Fortunately the traffic can run the other way, and examples exist to disprove the thesis. In a recently translated collection of writings, the Polish philosopher, Leszek Kolakowski demonstrates that just as some humorists can have pretensions to Marxism, some Marxists can stake claims on humor.

In his new book The Key to Heaven and Conversations with the Devil, Kolakowski brings dialectical reason and Marxist exegesis to bear on such unsuspecting material as the ass of Balaam, the quarrel over Job, and Martin Luther's argument with the devil in the bathroom mirror. Ostensibly a hodge-podge of theological quibbles, the book sews its cases in point together with the strong thread of a sophisticated socialist ethics, and a delightful sense of both the fun and sometimes the necessity of playing havoc with the party line.

Kowlakowski does not assume a particularized knowledge of dialectical materialism or post-Marxist debate, but he demands familiarity with the basic philosophical issues. The idealist versus materialist argument, the role of praxis, the creation of ideology, the objectivity of labor all crop up time and again in his various case studies.

In the first section of the book, a set of biblical tales retold, Kolakowski puts the original ambiguities into the Marxist-Leninist idiom. While this sounds reductionist, the effect is quite the reverse. Kolakowski is so faithful to and concerned with the problematic paradox of Hebraic legend that he exaggerates the difficulties to the point where, for sheer ambivalence, his tales rival even the parables of Kafka. Translated into the lingo of current ideological strife, the Old Testament acquires an applicability most have long given up suspecting. To take his own best illustration, Kolakowski turns the story of Jacob and Esau into a lesson on the ways of fabricating political truths. The naive realist who believes in the objectivity of his birthright cannot defend it against the pragmatic idealist who knows that truth lives in opinions, not in acts, and who can manipulate surrounding thought accordingly. Other tales Kolakowski investigates are those of Noah, Ruth and Cain. The subtitles suffice as index to the mind here at work.
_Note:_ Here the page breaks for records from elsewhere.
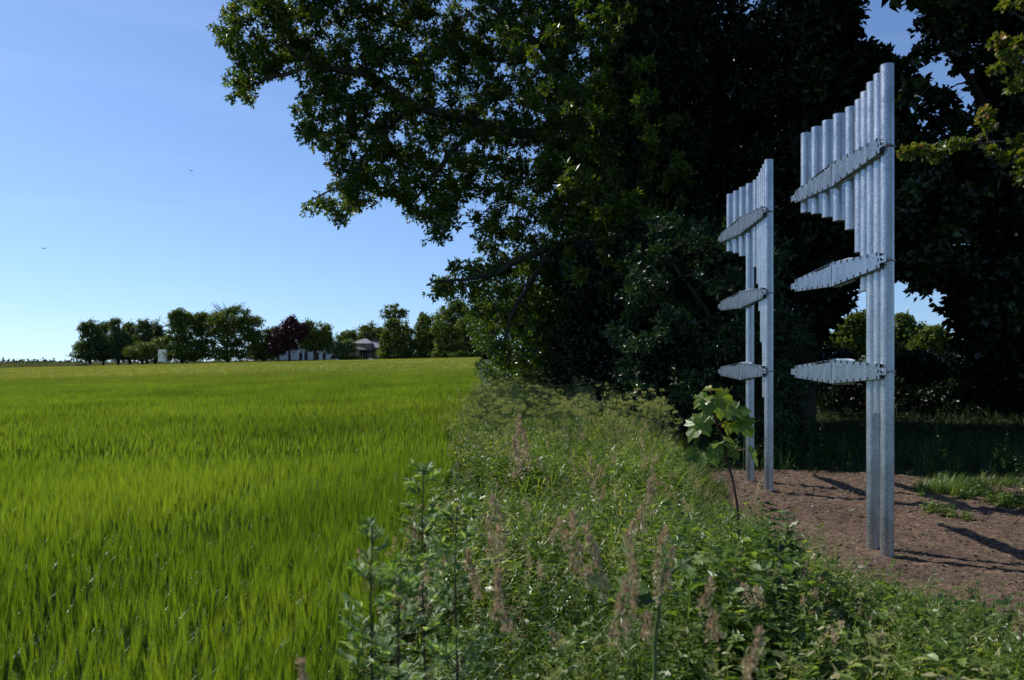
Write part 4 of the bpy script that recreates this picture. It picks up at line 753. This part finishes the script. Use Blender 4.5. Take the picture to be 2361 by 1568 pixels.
g = Geo(); bot = np.array((base[0]+.03, SY, float(gz(base[0], SY))-.05)); tube(g, [bot, P(1700, 1165, SY), P(1690, 1110, SY), P(1677, 1060, SY), P(1667, 1015, SY), P(1655, 985, SY), P(1646, 950, SY), P(1638, 915, SY), P(1637, 903, SY)], [.009, .008, .0075, .007, .006, .0055, .005, .004, .003], 8)
stem_o = g.obj('stem', M['darkstem'], sap)
LV = [(1640, 899, .10, (-.9, -.3, .1), (0, -.2, 1)), (1643, 899, .11, (.9, -.3, .05), (.1, -.3, 1)), (1640, 898, .08, (.2, -.9, .2), (0, 0, 1)), (1636, 897, .07, (-.3, .8, .4), (0, 0, 1)),
      (1634, 912, .17, (-.75, -.3, -.45), (-.3, -.6, .8)), (1648, 910, .17, (.8, -.2, -.35), (.2, -.8, .5)), (1634, 925, .15, (-.1, -.4, -.9), (-.2, -1, .2)), (1650, 925, .17, (.25, -.3, -.9), (.1, -1, .3)),
      (1632, 962, .27, (-.62, -.25, -.6), (-.35, -.8, .5)), (1624, 965, .17, (.35, -.5, -.75), (.2, -.9, .3)),
      (1668, 952, .22, (.8, -.3, .15), (-.1, -.8, .8)), (1674, 945, .20, (.75, .1, -.35), (.4, -.5, .8)), (1690, 965, .20, (.5, -.4, -.75), (.3, -.9, .3)), (1672, 975, .12, (-.1, -.6, -.8), (.3, -.9, .4)),
      (1664, 1012, .12, (.8, -.5, -.1), (0, -.1, 1)), (1662, 1020, .12, (-.7, -.6, -.2), (0, -.1, 1)), (1668, 1022, .14, (.3, -.9, -.2), (.1, -.3, 1)), (1656, 1024, .15, (-.4, -.5, -.7), (-.2, -.8, .5)), (1680, 1030, .13, (.4, -.5, -.7), (.2, -.9, .4)),
      (1622, 1044, .13, (-.8, -.2, -.4), (-.1, -.8, .6)), (1640, 1045, .16, (-.5, -.4, -.7), (-.3, -.7, .6)), (1648, 1044, .13, (.3, -.4, -.8), (.2, -.8, .5)), (1711, 1035, .17, (.55, -.1, -.75), (.6, -.6, .4))]
for (x, y, L, d, n) in LV:
    cxs = np.interp(y, [903, 985, 1050], [1638, 1655, 1672]); x = cxs+(x-cxs)*1.35; b = P(x, y, SY+random.uniform(-.16, .08)); n = np.array(n, float)+rng.normal(0, .35, 3); g = Geo(); maple_leaf(g, b, np.array(d, float), np.array(n, float), L*.74, random.random()); lf = g.obj('leaf', M['sap'], sap, loc=tuple(b))
    sx = np.interp(y+14, [903, 985, 1110], [1637, 1655, 1690]); a = P(sx, y+16, SY); gp = Geo(); tube(gp, [a, (a+b)/2+np.array((0, 0, .012)), b], .0022, 5); gp.obj('leaf_stalk', M['redstem'], lf, loc=tuple(b))
# ---------------------------------------------------------------- single weeds that stand out
def mugwort(x, ytop, Y, label):
    top = P(x, ytop, Y); X = top[0]; z0 = float(gz(X, Y)); H = top[2]-z0; root = empty('mugwort_plant', (X, Y, z0), label, 'weed', None)
    g = Geo(); tt = np.linspace(0, 1, 8); cx = X+.02*np.sin(tt*5)+(tt-1)*.05; pts = np.stack([cx, Y+0*tt, z0+H*tt], -1); tube(g, pts, np.linspace(.006, .002, 8), 6); gl = Geo(); n = 52
    t = .18+.82*rng.random(n)**.7; a = rng.random(n)*6.28; b = np.stack([np.interp(t, tt, cx), np.full(n, Y), z0+H*t], -1); ln = (1.12-t)*.15+.02
    e = b+np.stack([np.cos(a)*ln, np.sin(a)*ln, ln*.7], -1)
    for i in range(n): tube(g, [b[i], e[i]], [.0015, .0008], 3)
    for f in np.linspace(.3, 1, 7):
        q = b*(1-f)+e*f; m = len(q)
        for sg in (-1, 1): leaves(gl, q, nrm((e-b)*.8+np.cross(e-b, (0, 0, sg*1.0))+rng.normal(0, .02, (m, 3))), np.tile((0, 0, 1.), (m, 1))+rng.normal(0, .4, (m, 3)), .038, .012, rng.random(m))
    g.obj('stem', M['darkstem'], root); gl.obj('foliage', M['mug'], root)
mugwort(990, 1085, 2.7, 'tallest silvery mugwort at the barley edge in the foreground'); mugwort(875, 1205, 2.3, 'silvery mugwort farthest left, standing against the barley'); mugwort(1068, 1165, 2.5, 'shorter silvery mugwort just right of the tallest one'); mugwort(940, 1300, 2.1, 'low bushy mugwort between and in front of the two left ones')
def nettle(x, ytop, Y, label):
    top = P(x, ytop, Y); X = top[0]; z0 = float(gz(X, Y)); H = top[2]-z0; root = empty('nettle_plant', (X, Y, z0), label, 'weed', None)
    g = Geo(); tube(g, [(X, Y, z0), (X+.01, Y, z0+H*.5), (X, Y, z0+H)], [.004, .003, .002], 5); g.obj('stem', M['stem'], root); gl = Geo(); k = 20
    for i in range(k):
        t = .2+.8*i/(k-1); a = i*1.57+.3
        for s in (0, math.pi):
            m = 1; d = np.array([[math.cos(a+s), math.sin(a+s), -.25+.5*t]]); L = .15*(1.2-t*.75); leaves(gl, np.array([[X, Y, z0+H*t]]), d, np.array([[0, 0, 1.]])+rng.normal(0, .2, (1, 3)), L, L*.55, rng.random(1), six=True)
            leaves(gl, np.array([[X, Y, z0+H*t]])+d*L*.1, nrm(d+np.array([[.6*math.sin(a), -.6*math.cos(a), 0]])), np.array([[0, 0, 1.]]), L*.55, L*.3, rng.random(1))
    gl.obj('foliage', M['nettle'], root)
nettle(1775, 1165, 4.7, 'dark nettle at the left side of the nettle clump beside the soil'); nettle(1812, 1185, 4.5, 'tallest dark nettle at the corner of the verge beside the soil'); nettle(1835, 1235, 4.4, 'dark nettle leaning over the soil edge'); nettle(1795, 1250, 4.1, 'shorter nettle in front of the clump beside the soil')
nettle(1822, 1275, 4.3, 'low dark nettle at the very edge of the soil'); nettle(1760, 1215, 4.4, 'dark nettle deepest inside the clump beside the soil'); nettle(1780, 1300, 3.9, 'nearest dark nettle of the clump beside the soil'); nettle(1825, 1330, 4.1, 'lowest dark nettle overhanging the soil')
# hogweed stalk
hp = P(1520, 1330, 2.3); root = empty('hogweed_plant', (hp[0], 2.3, float(gz(hp[0], 2.3))), 'thick pale green hogweed stalk with broad leaves in the foreground verge', 'weed')
g = Geo(); tube(g, [(hp[0]-.02, 2.3, float(gz(hp[0], 2.3))), P(1510, 1480, 2.3), P(1527, 1330, 2.3), P(1540, 1280, 2.3)], [.007, .0065, .006, .004], 8); tube(g, [P(1527, 1330, 2.3), P(1600, 1285, 2.3)], [.005, .003], 6); g.obj('stem', M['stem'], root)
g = Geo()
for (x, y, L) in ((1430, 1350, .09), (1450, 1380, .08), (1600, 1290, .05), (1570, 1300, .05), (1400, 1340, .08)):
    maple_leaf(g, P(x, y, 2.3), np.array((random.choice((-1, 1))*.8, -.3, .1)), np.array((0, -.5, 1)), L, random.random())
g.obj('foliage', M['weed'], root)
# the big seed heads nearest the camera
proto = None
for i, (x, y, Y) in enumerate([(1505, 1255, 2.0), (1462, 1245, 2.2), (1350, 1215, 2.1), (1150, 1175, 2.3), (1415, 1135, 2.6), (1612, 1395, 1.9), (1555, 1395, 2.0), (1238, 1035, 3.4), (1132, 990, 3.6), (1480, 1275, 1.9), (1300, 1000, 3.5), (1405, 1320, 2.1), (1085, 1400, 1.8), (1230, 1320, 2.2), (885, 1500, 1.9), (1590, 1420, 1.85)]):
    top = P(x, y-20, Y); z0 = float(gz(top[0], Y)); H = top[2]-z0
    if i % 4 == 0:
        proto = cocksfoot(1.0, .85, 44)
        st = Geo(); hd = Geo(); V = np.concatenate(proto.V)
        st.add(V, Q=np.concatenate(proto.Q)); hd.add(V, T=np.concatenate(proto.T), rnd=np.concatenate(proto.tr))
        pe = empty('flowering_grass', (0, 0, 0), 'tall cocksfoot grass stalk with a fluffy brownish pink head in the foreground verge', 'grass stalk', 'cocksfoot stalks in the foreground')
        c1 = st.obj('stalk', M['stem'], pe); c2 = hd.obj('seed_head', M['seed'], pe); e = pe
    else:
        e = pe.copy(); COL.objects.link(e)
        for c in (c1, c2): cc = c.copy(); COL.objects.link(cc); cc.parent = e
    e.location = (top[0], Y, z0); e.scale = (1, 1, H); e.rotation_euler = (0, 0, i*1.3)
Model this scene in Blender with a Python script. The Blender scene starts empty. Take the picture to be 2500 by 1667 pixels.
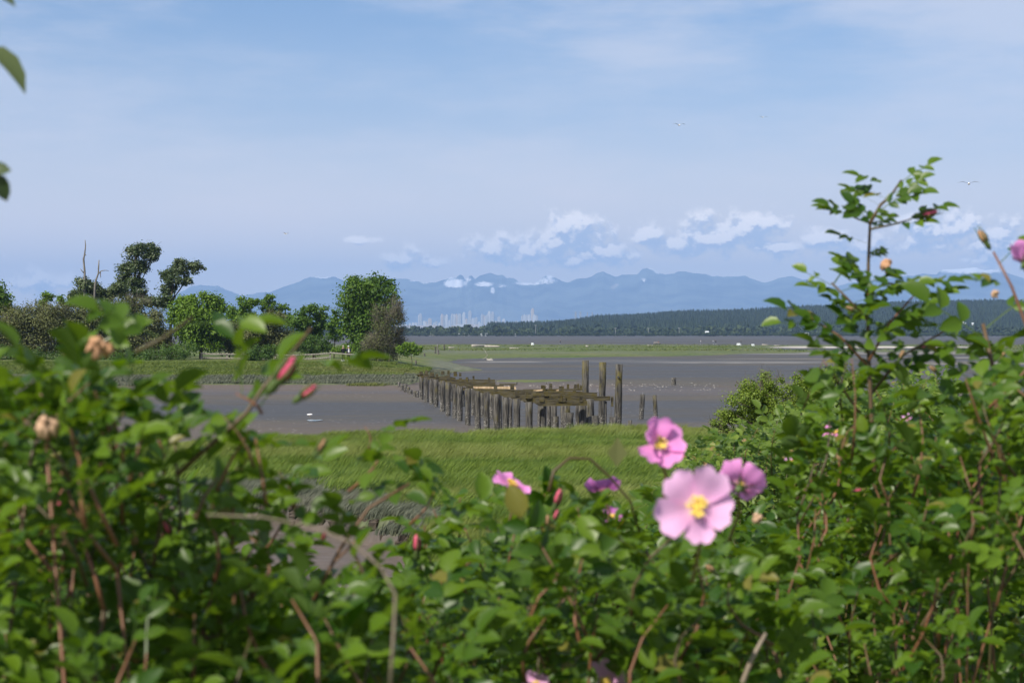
import bpy, math, random
import numpy as np
from mathutils import Vector, Matrix, Euler
rng = np.random.default_rng(7); random.seed(7)
R = math.radians
S = bpy.context.scene; C = S.collection
F = 4861.0; HZ = 812.0; CX = 1250.0; CAMZ = 5.0

# ------------------------------------------------------------------ camera
cam = bpy.data.cameras.new('camera'); co = bpy.data.objects.new('camera', cam); C.objects.link(co); S.camera = co
co.location = (0, 0, CAMZ); PITCH = math.atan((833.5 - HZ) / F)
co.rotation_euler = (math.pi/2 - PITCH, 0, 0)
cam.sensor_width = 36; cam.lens = 70; cam.clip_start = .05; cam.clip_end = 90000
cam.dof.use_dof = True; cam.dof.focus_distance = 140; cam.dof.aperture_fstop = 15
# ------------------------------------------------------------------ world, sun, exposure
SUN_EL, SUN_AZ = R(47), R(-140)          # azimuth measured clockwise from +Y (view direction)
sd = Vector((math.sin(SUN_AZ)*math.cos(SUN_EL), math.cos(SUN_AZ)*math.cos(SUN_EL), math.sin(SUN_EL)))
sun = bpy.data.lights.new('sun', 'SUN'); sun.energy = 5.0; sun.angle = R(.55); sun.color = (1, .93, .80)
so = bpy.data.objects.new('sun', sun); C.objects.link(so); so.rotation_euler = sd.to_track_quat('Z', 'Y').to_euler(); so.location = (0, 0, 50)
S.view_settings.view_transform = 'Standard'; S.view_settings.look = 'None'; S.view_settings.gamma = 1
S.view_settings.exposure = 0.34; S.view_settings.use_curve_mapping = False
try:
    S.cycles.use_denoising = True; S.cycles.denoiser = 'OPENIMAGEDENOISE'
    S.cycles.max_bounces = 6; S.cycles.diffuse_bounces = 2; S.cycles.glossy_bounces = 2; S.cycles.transmission_bounces = 4
    S.cycles.volume_bounces = 1
except Exception: pass
w = bpy.data.worlds.new('World'); S.world = w; w.use_nodes = True
nt = w.node_tree; nt.nodes.clear()
class N:
    """tiny node builder"""
    def __init__(s, nt): s.nt = nt
    def __call__(s, t, **kw):
        n = s.nt.nodes.new(t)
        ins = kw.pop('i', {})
        for k, v in kw.items(): setattr(n, k, v)
        for k, v in ins.items():
            if isinstance(v, bpy.types.NodeSocket): s.nt.links.new(v, n.inputs[k])
            else: n.inputs[k].default_value = v
        return n
    def m(s, op, a, b=0.0, c=None):
        i = {0: a, 1: b}
        if c is not None: i[2] = c
        return s('ShaderNodeMath', operation=op, i=i).outputs[0]
    def v(s, op, a, b=(0, 0, 0)):
        n = s('ShaderNodeVectorMath', operation=op, i={0: a, 1: b})
        return n.outputs['Value'] if op in ('LENGTH', 'DOT_PRODUCT', 'DISTANCE') else n.outputs[0]
    def mr(s, x, a, b, c=0.0, d=1.0, smooth=True):
        return s('ShaderNodeMapRange', interpolation_type='SMOOTHSTEP' if smooth else 'LINEAR', i={0: x, 1: a, 2: b, 3: c, 4: d}).outputs[0]
    def mix(s, f, a, b, bt='MIX'):
        return s('ShaderNodeMix', data_type='RGBA', blend_type=bt, i={0: f, 6: a, 7: b}).outputs[2]
    def noise(s, vec, scale, detail=4, rough=.55, out=0, **k):
        i = {'Scale': scale, 'Detail': detail, 'Roughness': rough}
        if vec is not None: i['Vector'] = vec
        return s('ShaderNodeTexNoise', i=i, **k).outputs[out]
n = N(nt)
sky = n('ShaderNodeTexSky', sky_type='NISHITA', sun_disc=False, sun_elevation=SUN_EL, sun_rotation=SUN_AZ, air_density=1.0, dust_density=0.4, ozone_density=2.0)
tc = n('ShaderNodeTexCoord').outputs['Generated']
sep = n('ShaderNodeSeparateXYZ', i={0: tc})
az = n.m('ARCTAN2', sep.outputs[0], sep.outputs[1]); el = n.m('ARCSINE', sep.outputs[2])
P = n('ShaderNodeCombineXYZ', i={0: n.m('MULTIPLY', az, 57.2958), 1: n.m('MULTIPLY', el, 57.2958), 2: 0.0}).outputs[0]   # degrees
def px2deg(x, y): return (math.degrees(math.atan((x-CX)/F)), math.degrees(math.atan((HZ-y)/F)))
# cumulus banks low over the mountains: (x, y, half width, half height, weight)
CL = [(1400, 556, 62, 40, .9), (1345, 585, 70, 34, .8), (1215, 598, 75, 36, .6), (1290, 606, 70, 30, .6), (1500, 604, 70, 28, .6), (1440, 616, 110, 24, .55), (1590, 562, 48, 26, .7), (1830, 548, 72, 36, .85), (1750, 574, 90, 32, .75),
      (1660, 580, 80, 28, .7), (1712, 524, 36, 26, .5), (1910, 592, 90, 26, .5), (2010, 580, 70, 38, .55), (2110, 592, 80, 34, .5), (2260, 560, 80, 46, .6), (2340, 545, 44, 30, .8), (2440, 590, 100, 60, .55), (985, 616, 62, 28, .5), (1060, 628, 44, 16, .4), (890, 573, 46, 10, .45), (95, 680, 85, 30, .55), (2700, 570, 200, 60, .5), (-350, 600, 250, 60, .5)]
def density(Q):
    nz = n.noise(n.v('MULTIPLY', Q, (1.0, 1.25, 1)), 1.9, 8, .56)
    acc = None
    for (x, y, rx, ry, wt) in CL:
        a, e = px2deg(x, y+14)
        dx = n.v('MULTIPLY', n.v('SUBTRACT', Q, (a, e, 0)), (1/math.degrees(1.3*rx/F), 1/math.degrees(1.25*ry/F), 0))
        l = n.m('MULTIPLY_ADD', n.v('LENGTH', dx), -.9, .9*wt)
        acc = l if acc is None else n.m('MAXIMUM', acc, l)
    return n.m('ADD', acc, n.m('MULTIPLY_ADD', nz, 2.5, -1.02))
d0 = density(P); d1 = density(n.v('ADD', P, (-.09, .22, 0)))
cmask = n.mr(d0, -.22, .50)
lit = n.mr(n.m('SUBTRACT', d0, d1), -.10, .42)
ccol = n.mix(lit, (.36, .46, .66, 1), (1.38, 1.25, 1.14, 1))
# thin cirrus veils
cz = n.noise(n.v('MULTIPLY', P, (.10, .40, 1)), .9, 6, .6)
cz2 = n.noise(n.v('MULTIPLY', n.v('ADD', P, (30, 5, 0)), (.05, .10, 1)), 1.0, 2, .5)
cir = n.m('MULTIPLY', n.mr(n.m('ADD', cz, n.m('MULTIPLY', cz2, .6)), .64, .98), .62)
elv = n('ShaderNodeSeparateXYZ', i={0: P}).outputs[1]
cir = n.m('MAXIMUM', cir, n.m('ADD', n.mr(elv, 10., .5, .0, .80), n.m('MULTIPLY', cir, .65)))
base = n.mix(1.0, sky.outputs[0], (.86, .97, 1.16, 1), 'MULTIPLY')
bg1 = n('ShaderNodeMixRGB', blend_type='MULTIPLY', i={0: 1.0, 1: base, 2: (1, 1, 1, 1)}).outputs[0]
STR = .076
scl = 1/STR
c1 = n.mix(cir, bg1, tuple(v*scl for v in (.66, .655, .70)) + (1,))
c1 = n.mix(n.mr(elv, 6.5, .8, 0., .85), c1, tuple(v*scl for v in (1.05, .90, .74)) + (1,))
c2 = n.mix(n.m('MULTIPLY', cmask, .74), c1, n.mix(1.0, ccol, (scl, scl, scl, 1), 'MULTIPLY'))
bg = n('ShaderNodeBackground', i={0: c2, 1: STR})
nt.links.new(bg.outputs[0], n('ShaderNodeOutputWorld').inputs[0])
w.cycles.sampling_method = 'MANUAL'; w.cycles.sample_map_resolution = 512

# ------------------------------------------------------------------ helpers
def tag(o, label=None, cat=None, group=None, kind=None):
    if label: o['label'] = label
    if cat: o['category'] = cat
    if group: o['group'] = group
    if kind: o['kind'] = kind
    return o
def empty(name, loc=(0, 0, 0), label=None, cat=None, group=None):
    o = bpy.data.objects.new(name, None); o.empty_display_size = .2; o.location = loc; C.objects.link(o); return tag(o, label, cat, group)
def link(name, me, parent=None, loc=None):
    o = bpy.data.objects.new(name, me); C.objects.link(o)
    if parent: o.parent = parent
    if loc is not None: o.location = loc
    return o
def pw(px, py, d):
    """photo pixel -> world point at forward distance d"""
    v = Vector((px-CX, F, HZ-py)) ; t = d/F
    return Vector((v.x*t, d, CAMZ + v.z*t))
class MB:
    def __init__(s): s.v = []; s.f = []; s.r = []; s.n = 0
    def add(s, V, Fs, rnd=None):
        V = np.asarray(V, float).reshape(-1, 3); s.v.append(V)
        s.r.append(np.full(len(V), random.random() if rnd is None else rnd) if np.isscalar(rnd) or rnd is None else np.asarray(rnd))
        s.f += [tuple(i+s.n for i in f) for f in Fs]; s.n += len(V)
    def box(s, c, size, rz=0, tilt=0, taper=1.0, rnd=None):
        x, y, z = (q/2 for q in size)
        V = [(-x, -y, -z), (x, -y, -z), (x, y, -z), (-x, y, -z), (-x*taper, -y*taper, z), (x*taper, -y*taper, z), (x*taper, y*taper, z), (-x*taper, y*taper, z)]
        M = Matrix.Translation(c) @ Euler((0, tilt, rz)).to_matrix().to_4x4()
        s.add([tuple(M @ Vector(q)) for q in V], [(0, 3, 2, 1), (4, 5, 6, 7), (0, 1, 5, 4), (1, 2, 6, 5), (2, 3, 7, 6), (3, 0, 4, 7)], rnd)
    def tube(s, pts, rad, n=6, cap=True, rnd=None, jag=0):
        pts = [Vector(p) for p in pts]; V = []; ref = Vector((.13, .97, .2))
        for i, p in enumerate(pts):
            t = (pts[min(i+1, len(pts)-1)] - pts[max(i-1, 0)]).normalized()
            a = t.cross(ref)
            if a.length < .1: a = t.cross(Vector((1, 0, 0)))
            a.normalize(); b = t.cross(a); r = rad[i] if hasattr(rad, '__len__') else rad
            for k in range(n):
                q = 2*math.pi*k/n; rr = r*(1 + (random.uniform(-jag, jag) if jag else 0))
                V.append(p + a*math.cos(q)*rr + b*math.sin(q)*rr)
        Fs = [(i*n+k, i*n+(k+1) % n, (i+1)*n+(k+1) % n, (i+1)*n+k) for i in range(len(pts)-1) for k in range(n)]
        if cap: Fs += [tuple(range(n))[::-1], tuple((len(pts)-1)*n+k for k in range(n))]
        s.add([tuple(v) for v in V], Fs, rnd)
    def build(s, name, mat, parent=None, loc=None, smooth=False, **t):
        me = bpy.data.meshes.new(name); V = np.concatenate(s.v); me.from_pydata(V.tolist(), [], s.f)
        at = me.attributes.new('rnd', 'FLOAT', 'POINT'); at.data.foreach_set('value', np.concatenate(s.r).astype(np.float32))
        for mm in (mat if isinstance(mat, (list, tuple)) else [mat]): me.materials.append(mm)
        if smooth: me.polygons.foreach_set('use_smooth', np.ones(len(me.polygons), bool))
        me.update(); o = link(name, me, parent, loc); return tag(o, **t) if t else o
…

Respectively they are "The Temptation to Solidarity," "The Dialogue between Love and Bread," and "The Interpretation of the Principle To Each According to his Needs'". In all of these tales Kolakowski evinces an admirable grasp of ethical complexities. There is a consistent argument, implied rather than stated, for more relativism than the standard authoritarian fare will tolerate, be that Marxist, Capitalist or Catholic.

IN THE SECOND half of his book the author adopts a variety of personae, from Orpheus to Luther to Satan himself, to demonstrate both the range and limitations of dialectical argument. In a mock soliloquy titled "Shorthand Transcript of a Metaphysical Press Conference Given by the Demon in Warsaw, on 20th December 1963," Kolakowski impersonates Satan in a remarkable exhibition of incontestable sophistry; he argues for his own existence in a discredulous age along the lines that his very strength lies in the fact that he does not exist. In other soliloquies, notably in one given by Abelard's Heloise in defense of the flesh and in another given by a student of sexual exorcism, Kolakowski indicts Christianity for its contempt of the body, and by implication, of this world. While this second section is not so successful nor so concise as the first, it is more ambitious. Kolakowski is trying to be a Marxist Kierkegaard, even to the extent of simulating the same use of irony by impersonation of a point of view he means to discredit. But Kolakowski is not ventriloquist enough. The false perspective does not convince, and so the correct one stands out too visibly between the lines. Consequently the book stumbles onto a shriller and more orthodox note than the author may have intended.

Nonetheless, from this brief but far-reaching display of capsulated argument, Kolakowski gives every appearance of deserving his growing reputation. As if the effort to relativize Moscow's dictates to the Communist conscience weren't enough, a Marxist with a sense of humor ought to be heard. Kolakowski is more serious, and for that reason, funnier than the ideological comedians this country has to offer.